Notice that all have sinned.  Thus, all men should receive the condemnation of God. Every man should die a violent, bloody, physical death.  This, however, does not have to happen.  We can be justified freely by God’s grace.  This can happen because Jesus was given to be the propitiation for our sins.  Because Jesus shed His blood, God can declare His righteousness.  He can forgive man’s sins.  Too, He can remain just, having punished sin through Jesus.  We did not deserve this, but God gave it to us.  This is grace.  “For by grace are ye saved through faith; and that not of yourselves:  it is the gift of God:  not of works, let any man should boast” (Eph. 2:8-9).

          Justice involves our getting what we deserve.  Mercy involves our not getting what is deserved.  Grace involves our getting that which we do not deserve.  Fortunately, God through His great love wherewith He loved us extended both mercy and grace so we can escape His severe justice.
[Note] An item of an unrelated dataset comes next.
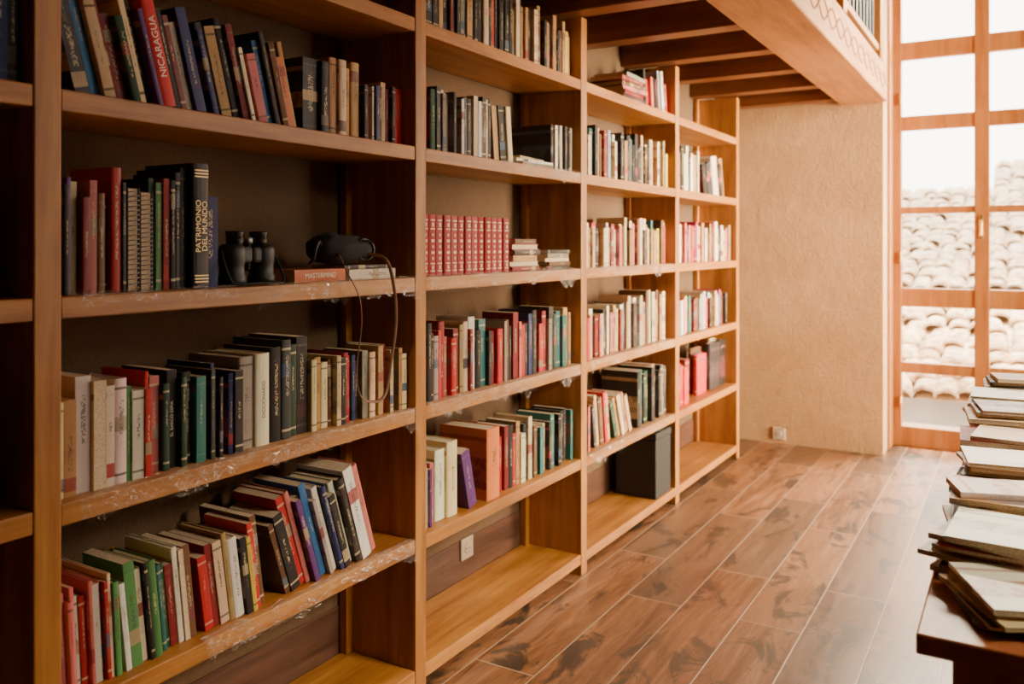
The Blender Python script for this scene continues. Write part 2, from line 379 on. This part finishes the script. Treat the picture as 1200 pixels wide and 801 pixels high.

          This grace does not come unconditionally, however.  The Father has revealed that certain things must be done in order to obtain His grace in our lives.  Obedient faith is the requirement placed upon man.  “Not everyone that saith unto me, Lord, Lord, shall enter the kingdom of heaven; but he that doeth the will of my Father which is in heaven” (Matt. 7:21).  Once we have obeyed His will, He then requires our faithful obedience unto the end.  “…be thou faithful unto death, and I will give thee a crown of life” (Rev. 2:10).  It is a sad fact that the majority of people will not accept the grace of God.  Instead, they will choose to suffer the vengeance of God for the sins they have committed.  Jesus exhorts us not to make this pitiful choice.  He encourages us, saying:  “Enter ye in at the strait gate:  for wide is the gate, and broad is the way, that leadeth to destruction, and many there be which go in thereat:  because strait is the gate, and narrow is the way, which leadeth unto life, and few there be that find it” (Matt. 7:13-14).